PAY MORE FOR BAD NETWORK? NCC moves to hike tariffs, ignores abysmal service quality in Nigeria

Telecom subscribers across Nigeria may soon face higher bills for voice calls and text messages as the Nigerian Communications Commission (NCC) kicks off a review of interconnection rates—eight years after the current regime was established.

The potential tariff hike follows a stakeholders’ consultative forum held in Lagos on Tuesday, where the regulatory body and industry experts discussed the determination of a new Mobile Termination Rate (MTR).

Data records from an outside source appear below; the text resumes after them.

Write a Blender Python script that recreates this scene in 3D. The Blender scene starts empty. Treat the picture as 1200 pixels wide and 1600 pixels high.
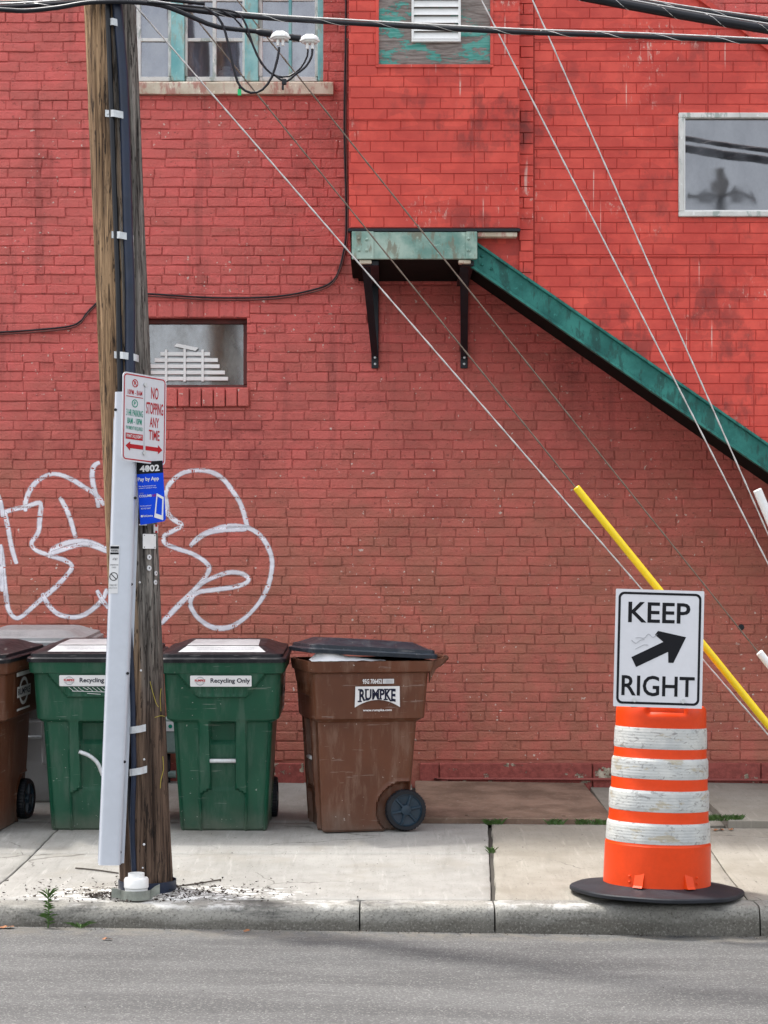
import bpy, math, random
from mathutils import Vector, Matrix, noise as mnoise
from mathutils.bvhtree import BVHTree
R = math.radians
random.seed(7)
sc = bpy.context.scene
col = sc.collection

# ------------------------------------------------------------------ camera, sky, sun, exposure
CAMZ, FPX, HOR = 1.74, 3000.0, 915.0
cam_d = bpy.data.cameras.new('camera')
cam = bpy.data.objects.new('camera', cam_d); col.objects.link(cam)
cam.location = (0, 0, CAMZ); cam.rotation_euler = (R(90), 0, 0)
cam_d.sensor_fit = 'HORIZONTAL'; cam_d.sensor_width = 36; cam_d.lens = FPX / 1200 * 36
cam_d.shift_y = (HOR - 800) / 1200
cam_d.clip_start = 0.1; cam_d.clip_end = 1000
sc.camera = cam

SUN = Vector((-0.356, 0.212, 1)).normalized()          # towards the sun: high, behind the building
world = bpy.data.worlds.new('World'); sc.world = world; world.use_nodes = True
wt = world.node_tree; wt.nodes.clear()
sky = wt.nodes.new('ShaderNodeTexSky'); sky.sky_type = 'NISHITA'; sky.sun_disc = False
sky.sun_elevation = math.asin(SUN.z); sky.sun_rotation = math.atan2(SUN.x, SUN.y)
sky.air_density = 1.0; sky.dust_density = 4.0; sky.ozone_density = 1.0
hs = wt.nodes.new('ShaderNodeHueSaturation'); hs.inputs['Saturation'].default_value = 0.28
bg = wt.nodes.new('ShaderNodeBackground'); bg.inputs['Strength'].default_value = 0.15
wo = wt.nodes.new('ShaderNodeOutputWorld')
wt.links.new(sky.outputs[0], hs.inputs['Color']); wt.links.new(hs.outputs[0], bg.inputs['Color'])
wt.links.new(bg.outputs[0], wo.inputs['Surface'])
sun_d = bpy.data.lights.new('sun', 'SUN'); sun_d.energy = 1.5; sun_d.angle = R(3.0); sun_d.color = (1, 0.965, 0.91)
sun = bpy.data.objects.new('sun', sun_d); col.objects.link(sun)
sun.rotation_euler = SUN.to_track_quat('Z', 'Y').to_euler()
vs = sc.view_settings; vs.view_transform = 'Standard'; vs.look = 'None'; vs.exposure = 1.66; vs.gamma = 1
vs.use_curve_mapping = False
sc.cycles.use_denoising = True
sc.cycles.max_bounces = 6

# ------------------------------------------------------------------ helpers
def P(px, py, D):
    return Vector(((px - 600) * D / FPX, D, CAMZ - (py - HOR) * D / FPX))
def lerp(a, b, t): return a + (b - a) * t
def clamp(v, a=0., b=1.): return max(a, min(b, v))
def ss(a, b, v):
    t = clamp((v - a) / (b - a)); return t * t * (3 - 2 * t)
def C(h):
    h = h.lstrip('#'); o = []
    for i in (0, 2, 4):
        v = int(h[i:i+2], 16) / 255
        o.append(v / 12.92 if v <= .04045 else ((v + .055) / 1.055) ** 2.4)
    return tuple(o)

class NT:
    """small node-tree writer"""
    def __init__(s, name):
        s.m = bpy.data.materials.new(name); s.m.use_nodes = True
        s.t = s.m.node_tree; s.t.nodes.clear()
        s.out = s.t.nodes.new('ShaderNodeOutputMaterial')
        s.b = s.t.nodes.new('ShaderNodeBsdfPrincipled')
        s.t.links.new(s.b.outputs[0], s.out.inputs[0])
    def put(s, sock, v):
        if isinstance(v, bpy.types.NodeSocket): s.t.links.new(v, sock)
        elif isinstance(v, (tuple, list)) and len(v) == 3 and sock.type == 'RGBA': sock.default_value = (*v, 1)
        else: sock.default_value = v
    def n(s, typ, ins, **props):
        nd = s.t.nodes.new(typ)
        for k, v in props.items(): setattr(nd, k, v)
        for k, v in ins.items(): s.put(nd.inputs[k], v)
        return nd
    def pos(s): return s.n('ShaderNodeNewGeometry', {}).outputs['Position']
    def nor(s): return s.n('ShaderNodeNewGeometry', {}).outputs['Normal']
    def obj(s): return s.n('ShaderNodeTexCoord', {}).outputs['Object']
    def rnd(s): return s.n('ShaderNodeObjectInfo', {}).outputs['Random']
    def scale(s, v, sc_): return s.n('ShaderNodeMapping', {'Vector': v, 'Scale': sc_}).outputs[0]
    def shift(s, v, lo): return s.n('ShaderNodeMapping', {'Vector': v, 'Location': lo}).outputs[0]
    def noise(s, v, sc_, det=4, rough=.55, dist=0.):
        return s.n('ShaderNodeTexNoise', {'Vector': v, 'Scale': sc_, 'Detail': det, 'Roughness': rough, 'Distortion': dist}).outputs['Fac']
    def vor(s, v, sc_, feat='F1', out='Distance'):
        return s.n('ShaderNodeTexVoronoi', {'Vector': v, 'Scale': sc_}, feature=feat).outputs[out]
    def xyz(s, v): return s.n('ShaderNodeSeparateXYZ', {0: v}).outputs
    def math(s, op, a, b=0., c=None):
        ins = {0: a, 1: b}
        if c is not None: ins[2] = c
        return s.n('ShaderNodeMath', ins, operation=op).outputs[0]
    def rng(s, v, a, b, lo=0., hi=1.):
        return s.n('ShaderNodeMapRange', {0: v, 1: a, 2: b, 3: lo, 4: hi}, clamp=True, interpolation_type='SMOOTHSTEP').outputs[0]
    def mix(s, f, a, b, mode='MIX'):
        nd = s.t.nodes.new('ShaderNodeMix'); nd.data_type = 'RGBA'; nd.blend_type = mode
        s.put(nd.inputs[0], f); s.put(nd.inputs[6], a); s.put(nd.inputs[7], b)
        return nd.outputs[2]
    def mul(s, a, b): return s.math('MULTIPLY', a, b)
    def add(s, a, b): return s.math('ADD', a, b)
    def bump(s, h, st=.3, dist=.002, nrm=None):
        ins = {'Height': h, 'Strength': st, 'Distance': dist}
        if nrm is not None: ins['Normal'] = nrm
        s.put(s.b.inputs['Normal'], s.n('ShaderNodeBump', ins).outputs[0])
    def set(s, **k):
        names = {'col': 'Base Color', 'rough': 'Roughness', 'metal': 'Metallic', 'spec': 'Specular IOR Level', 'alpha': 'Alpha',
                 'sheen': 'Sheen Weight', 'coat': 'Coat Weight'}
        for a, v in k.items(): s.put(s.b.inputs[names[a]], v)
        return s.m

def plain(name, c, rough=.5, metal=0., var=.18, scale=8., spec=.5, bump=.1, dirt=0., dirtc=(.12, .10, .08)):
    """a painted / plastic / metal surface with uneven tone, grain and optional dirt"""
    w = NT(name); o = w.obj()
    n1 = w.noise(o, scale, 5); n2 = w.noise(o, scale * 9, 3)
    f = w.add(w.mul(n1, .7), w.mul(n2, .3))
    dark = tuple(x * (1 - var) for x in c); light = tuple(min(1, x * (1 + var)) for x in c)
    cc = w.mix(w.rng(f, .3, .7), dark, light)
    if dirt > 0:
        d = w.rng(w.noise(o, scale * .6, 8, .65), .5, .75)
        cc = w.mix(w.mul(d, dirt), cc, dirtc)
    w.set(col=cc, rough=w.rng(f, .2, .8, max(.05, rough - .1), min(1, rough + .1)), metal=metal, spec=spec)
    if bump: w.bump(n2, bump, .001)
    return w.m

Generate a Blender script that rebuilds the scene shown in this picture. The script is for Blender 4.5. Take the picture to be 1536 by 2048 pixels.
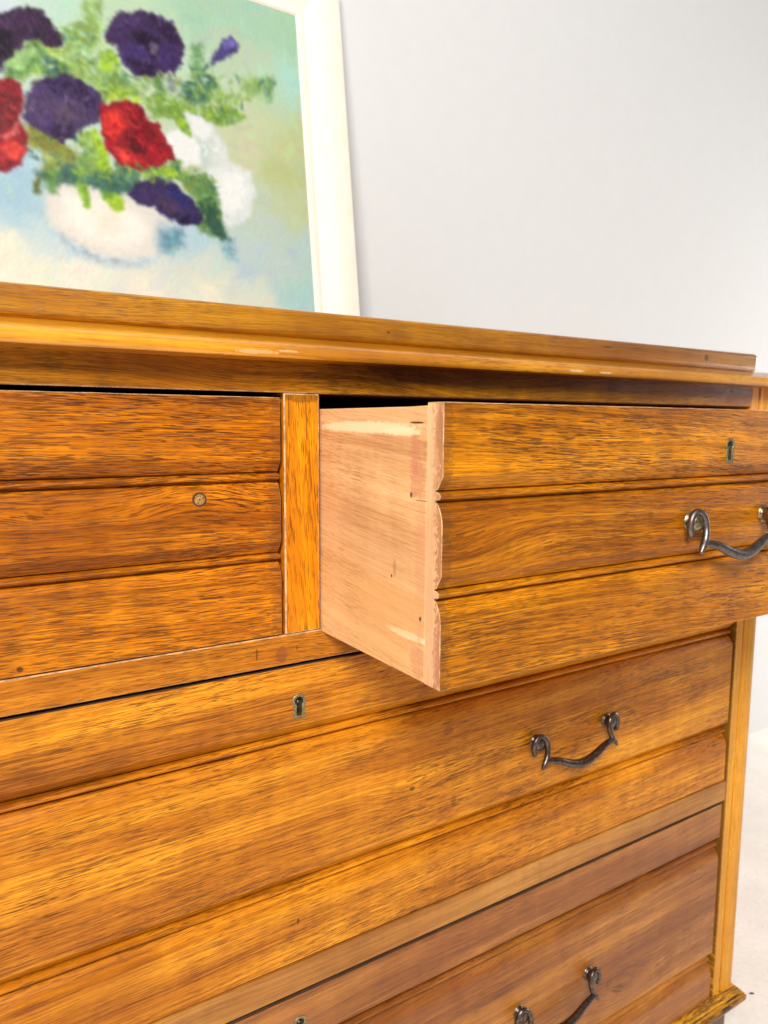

What is MTR and why does it matter?

The Mobile Termination Rate (MTR) is the wholesale charge one telecom operator pays to another to terminate a call on its network. It is the underlying pricing mechanism that connects every Nigerian mobile subscriber, regardless of their service provider.

The current domestic rate stands between ₦3.90 and ₦4.70 per minute. However, if the NCC’s ongoing review pushes these rates upward, the financial burden will ultimately be passed down to consumers via higher retail prices for calls and SMS.

Economic realities defying the 2018 pricing

Speaking at the forum, Mr. Wole Adenekan, a partner at KPMG, explained that the review is long overdue. He noted that the 2018 MTR determination was never updated for local rates, as the 2022 amendment only addressed the International Termination Rate (ITR).

According to Adenekan, keeping the rates artificially low hurts the industry.

“Rates that are too low fail to signal the true cost of providing termination services and can deter infrastructure investment,” Adenekan warned. “Conversely, a cost-reflective rate supports a level competitive playing field and rewards efficient investment, which ultimately improves the country’s GDP.”

READ ALSO: Airtel, Glo, MTN, 9mobile, others must inform subscribers before service outage – NCC

Adenekan highlighted several macroeconomic and technological shifts that have broken the back of the 2018 pricing structure. According to him, significant naira devaluation, skyrocketing inflation, and rising energy and equipment costs have drastically altered operators’ cost structures. Also, the rollout of 5G, alongside the adoption of Artificial Intelligence (AI) and the Internet of Things (IoT), has transformed network usage patterns.

He added that over-the-top (OTT) players like WhatsApp and Telegram are capturing heavy voice and messaging traffic, weakening traditional wholesale revenue streams for telcos.

NCC promises a balanced intervention

In her welcome address, Omotayo Mohammed, the Head of the Competition and Tariff Unit in the NCC’s Policy Department, stated that the review is a necessary economic intervention to align the commission’s frameworks with current market realities.

Mohammed reassured consumers that the NCC would look closely at existing retail price controls to safeguard consumer welfare while keeping the business environment sustainable.

“The years since our 2018 determination have been marked by unprecedented and rapid change,” Mohammed said. “The Nigerian telecommunications market has undergone considerable transformation, reflected in swift expansion, shifting market dynamics, the commercial deployment of 5G, and the emergence of new ecosystem players including Mobile Virtual Network Operators (MVNOs).”

She added that both global and domestic macroeconomic shifts—especially foreign exchange volatility and inflation—have made it imperative for the regulator to act.

“Pursuant to Section 108 of the Nigerian Communications Act (NCA) 2003, the Commission is acting on its mandate to ensure that telecommunications tariffs and charges remain reasonable, cost-reflective, and non-discriminatory,” she concluded.

Service quality gap

While the NCC and its consultants spent significant time laying the groundwork for a tariff increase to protect operators, the forum notably failed to address the persistent, unsatisfactory service delivery that plagues millions of Nigerian subscribers daily.

Despite paying high rates, consumers routinely experience dropped calls, poor voice clarity, network congestion, and unstable data connections. By prioritizing a price hike while remaining largely silent on enforcing minimum performance metrics, critics argue that the NCC is ignoring global service delivery standards. In international markets, tariff reviews are strictly tied to guaranteed Quality of Service (QoS)—a standard Nigerian telecom consumers are yet to see.